Staking suspiciously closely mimics the fixed-income privileges of bonds, and we have famous Ethereum developers and leaders calling it interest and functioning like bonds. But even more problematic is that the vast majority of stakers outsource this duty to centralized services, which exacerbates the centralization and non-neutral problem described above.

This is why I'm generally against the use of stablecoins, because it just strengthens this non neutral consensus model that just perpetuates Riba through fiat money issuance and domination.

Yes, I get it, Muslims in other countries are poor or whatever. This doesn't mean that we take the short sighted path and give them stablecoins and artificial yields, because it doesn't address the Riba money problem.

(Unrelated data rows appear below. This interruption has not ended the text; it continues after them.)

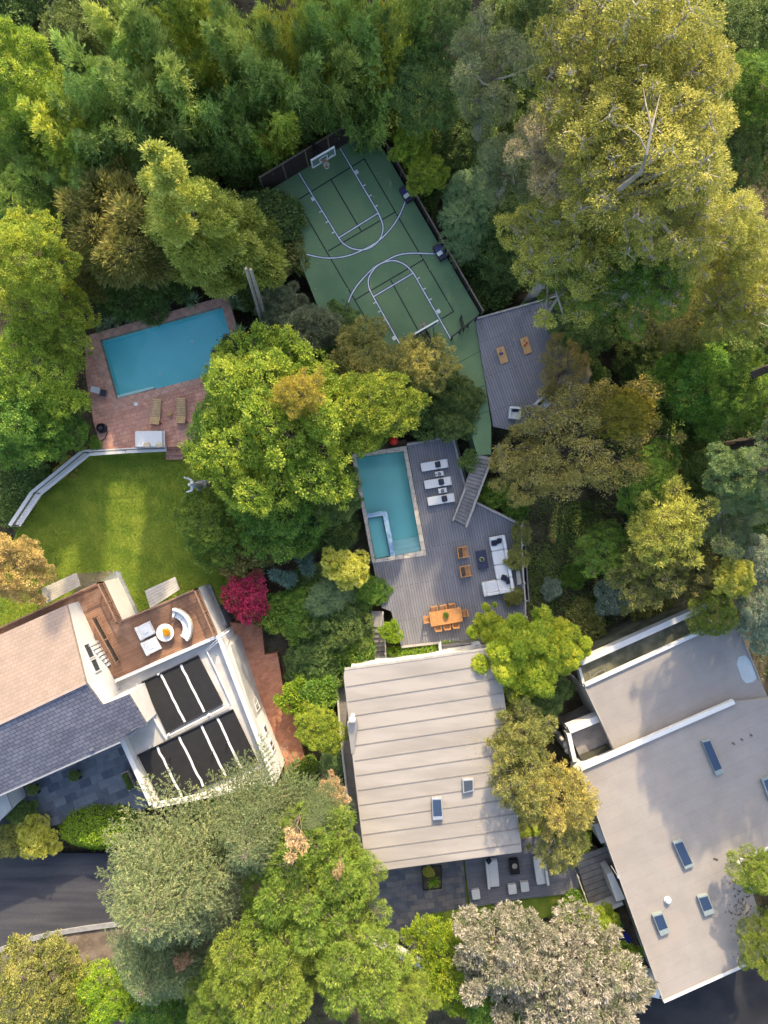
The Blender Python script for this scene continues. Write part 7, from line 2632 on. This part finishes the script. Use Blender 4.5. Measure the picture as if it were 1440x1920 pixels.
for i, (x, y, zt, rr) in enumerate(tall):
    zc_ = zt - 3.2
    q = Vector((x, y, th(x, y)))
    s_ = K * (CAM_H - zc_)
    plant('tall_euca', 720 + x / s_, 960 - y / s_, zc_, rr / s_ / 0.9, 'euca_g', 'tall eucalyptus beyond the top edge of the picture' if y > 40 else 'tall eucalyptus beyond the right edge of the picture',
          'eucalyptus_tree', 'tree', 'tall eucalyptus trees beyond the top edge' if y > 40 else 'tall eucalyptus trees beyond the right edge', bark='darkbark')

# agaves along the pool edge
ag = [(186, 616, 13), (202, 606, 15), (219, 602, 16), (244, 594, 18), (269, 586, 20), (309, 576, 19), (360, 563, 21), (411, 538, 22), (441, 567, 22), (449, 622, 18)]
gwhere = ['first agave from the left in the row behind the blue pool', 'second agave from the left in the row behind the blue pool', 'third agave from the left in the row behind the blue pool',
          'fourth agave from the left in the row behind the blue pool', 'fifth agave from the left in the row behind the blue pool', 'sixth agave from the left in the row behind the blue pool',
          'seventh agave from the left in the row behind the blue pool', 'agave standing apart above the right corner of the blue pool', 'large agave right of the blue pool corner', 'agave under the grey green shrub right of the blue pool']
for (px, py, rp), lb in zip(ag, gwhere):
    plant('rosette', px, py, 0.9, rp, 'agave', lb, 'agave', 'agave', 'agaves planted round the blue pool', zb=0.1)
plant('rosette', 813, 1652, 0.5, 17, 'hedge', 'spiky yellow green yucca in the dark planting bed', 'yucca', 'yucca', zb=-0.36)
wf = plant('shrub', 805, 1637, 0.6, 11, 'yellow', 'cream flowered plant in the dark planting bed', 'flower', 'plant', zb=-0.36)

# small plants standing in bowls and pots
for root, rad, hz in bowl_plants:
    o = bpy.data.objects.new('foliage', PROTO['shrub'][0][0])
    COL.objects.link(o)
    o.parent = root
    s = rad / 2.0
    o.scale = (s, s, s)
    o.location = (0, 0, hz - 0.9 * s)
    o.material_slots[0].link = 'OBJECT'
    o.material_slots[0].material = LM['orange'] if 'orange' in root.name else LM['midgreen']
for root in courtyard_pots + [pb, pb, pb]:
    o = bpy.data.objects.new('foliage', PROTO['shrub'][1][0])
    COL.objects.link(o)
    o.parent = root
    s = 0.42 / 2.0 if root in courtyard_pots else 0.24 / 2
    o.scale = (s, s, s)
    o.location = (0, 0, 0.4) if root in courtyard_pots else (0, (-0.42, 0.0, 0.42)[len([c for c in pb.children if c.name.startswith('foliage')]) % 3], 0.38)
    o.material_slots[0].link = 'OBJECT'
    o.material_slots[0].material = LM['dark']


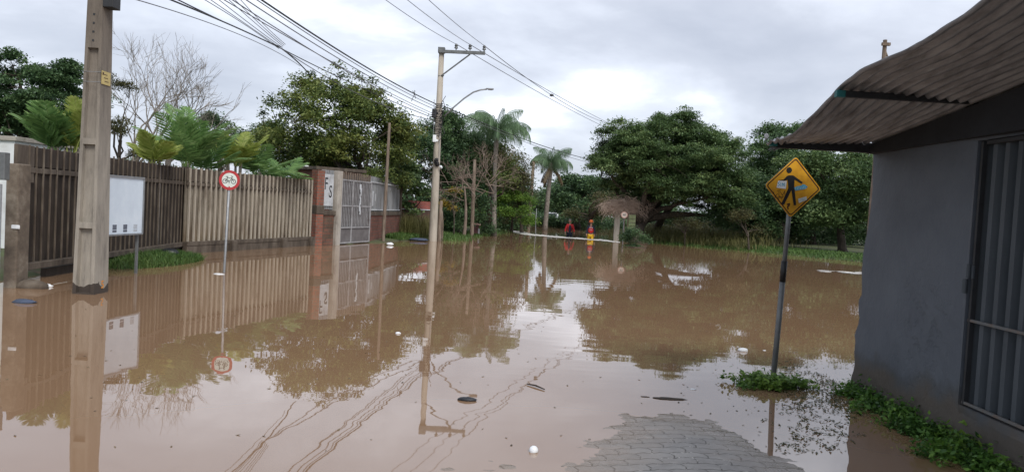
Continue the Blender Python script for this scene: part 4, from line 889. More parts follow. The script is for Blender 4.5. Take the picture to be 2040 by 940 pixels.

I don't get what you mean by bitcoin being expensive. The base layer is expensive, and it will get more expensive into the future since bitcoin is optimized for security, immutability, decentralization, etc. because achieving global economic consensus is really freaking expensive. You can not abstract away the energy expenditure required to achieve this consensus.

And Muslims living in the third world can already use payment layers built on top of Bitcoin like lightning and ecash. My brother and I send btc to family in Palestine (West Bank). We can literally send btc to Muslims in Gaza too. It's actually working.

But if you want to give them access to stablecoins, then fine, but don't think this is actually addressing the problem.

And yes, there's nothing wrong with the expansion of the gold supply. The expansion itself isn't the problem, it's that the supply expansion in non PoW crypto isn't neutral and credible. The innovation of Bitcoin isn't just a hard cap, it's that the fixed supply is credibly enforced and will continue to be, as an emergent and endogenous property from its optimization of security.

This really is just a difference of approaches that we have, and how we conceive of the problem. We take the Bitcoin Maximalist path because Bitcoin is optimized for security, decentralization, and immutability to achieve economically and politically neutral consensus that allows for peer to peer payments and real, truly Riba free financing. It's the long-term approach.

Whereas in crypto, the approach is short-term convenience at the cost of long-term security and trust, which makes it vulnerable to centralization, resets, obsolescence, which cannot address the Riba money problem because it's all based on artificial yield and circular and self referential leverage and rehypothecation that's really all based on Riba to begin with.

In short, it's not even money, therefore it cannot address the Riba money problem.